2. Turki
Turki adalah salah satu negara yang paling diuntungkan ketika The Fed memotong suku bunga mendekati nol. Ini terlihat dari besarnya investor asing yang masuk dan ekonominya tumbuh 9 persen pada 2010 dan 2011. Tapi kondisi tersebut berubah cepat. Tahun ini, ekonomi Turki diperkirakan hanya tumbuh tiga persen.
Turki akan menderita jika dolar AS terus menguat lebih lanjut karena impor lebih banyak daripada ekspor. Kenaikan suku bunga di AS bisa membuat impor Turki menjadi lebih mahal.
Standard & Poor's telah mengingatkan bahwa sektor perbankan negara tersebut terlalu bergantung pada pinjaman luar negeri jangka pendek. Utang luar negeri jangka pendek Turki hampir 125 miliar dolar AS.
3. Afrika Selatan
Berdasarkan data Capital Economics, Afrika Selatan memiliki salah satu persyaratan pendanaan eksternal tertinggi di dunia. Itu berarti cadangan mata uangnya jauh lebih kecil dari jumlah yang dibutuhkan untuk layanan utang luar negeri dan membayar impor.
Dolar AS yang lebih kuat akan membuat masalah ini menjadi lebih buruk. Afrika Selatan juga terpukul karena ekonominya sangat tergantung pada pertambangan yang telah hancur oleh harga komoditas rendah.
Negara berkembang lain seperti Rusia, Venezuela, dan Nigeria juga sangat bergantung pada ekspor komoditas untuk mendorong pendapatan negara. Pasalnya komoditas diperdagangkan dalam bentuk dolar AS sehingga harga mereka bisa anjlok.

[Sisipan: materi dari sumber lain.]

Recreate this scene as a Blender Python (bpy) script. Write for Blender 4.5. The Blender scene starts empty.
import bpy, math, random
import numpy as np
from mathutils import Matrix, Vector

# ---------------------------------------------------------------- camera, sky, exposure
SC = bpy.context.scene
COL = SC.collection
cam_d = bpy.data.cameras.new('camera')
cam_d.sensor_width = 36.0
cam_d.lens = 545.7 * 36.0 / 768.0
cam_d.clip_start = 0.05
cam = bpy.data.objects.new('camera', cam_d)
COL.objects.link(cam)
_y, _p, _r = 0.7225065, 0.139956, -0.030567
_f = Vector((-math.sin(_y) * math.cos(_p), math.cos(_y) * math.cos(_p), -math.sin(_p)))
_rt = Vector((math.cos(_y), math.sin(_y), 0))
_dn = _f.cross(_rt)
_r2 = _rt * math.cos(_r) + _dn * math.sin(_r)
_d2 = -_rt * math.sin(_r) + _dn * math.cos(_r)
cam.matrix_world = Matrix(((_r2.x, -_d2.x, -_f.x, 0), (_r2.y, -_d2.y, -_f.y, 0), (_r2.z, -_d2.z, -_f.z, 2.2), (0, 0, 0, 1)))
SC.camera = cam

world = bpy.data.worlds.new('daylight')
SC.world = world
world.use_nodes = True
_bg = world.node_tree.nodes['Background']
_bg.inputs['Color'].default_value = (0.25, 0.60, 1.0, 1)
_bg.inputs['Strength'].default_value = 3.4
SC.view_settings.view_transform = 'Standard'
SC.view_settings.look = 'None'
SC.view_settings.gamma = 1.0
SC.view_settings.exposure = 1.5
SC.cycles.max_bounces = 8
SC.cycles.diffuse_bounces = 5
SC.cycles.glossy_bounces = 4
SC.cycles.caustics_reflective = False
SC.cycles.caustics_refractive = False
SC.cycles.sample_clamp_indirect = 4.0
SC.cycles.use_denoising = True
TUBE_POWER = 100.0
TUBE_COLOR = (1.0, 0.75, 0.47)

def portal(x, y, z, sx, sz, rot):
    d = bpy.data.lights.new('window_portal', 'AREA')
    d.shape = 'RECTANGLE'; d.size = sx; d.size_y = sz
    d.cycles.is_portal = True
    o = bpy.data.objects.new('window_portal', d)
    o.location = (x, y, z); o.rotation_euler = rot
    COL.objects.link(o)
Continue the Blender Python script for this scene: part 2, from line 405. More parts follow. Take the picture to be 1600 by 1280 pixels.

Cina juga cenderung akan merasakan dampaknya, terutama karena pemerintah setempat mulai membiarkan yuan untuk perdagangan lebih bebas. Namun tidak seperti kebanyakan pasar negara berkembang lain, Cina memiliki ekspor dan cadangan devisa besar sehingga memberikan perlindungan terhadap adanya kemungkinan guncangan.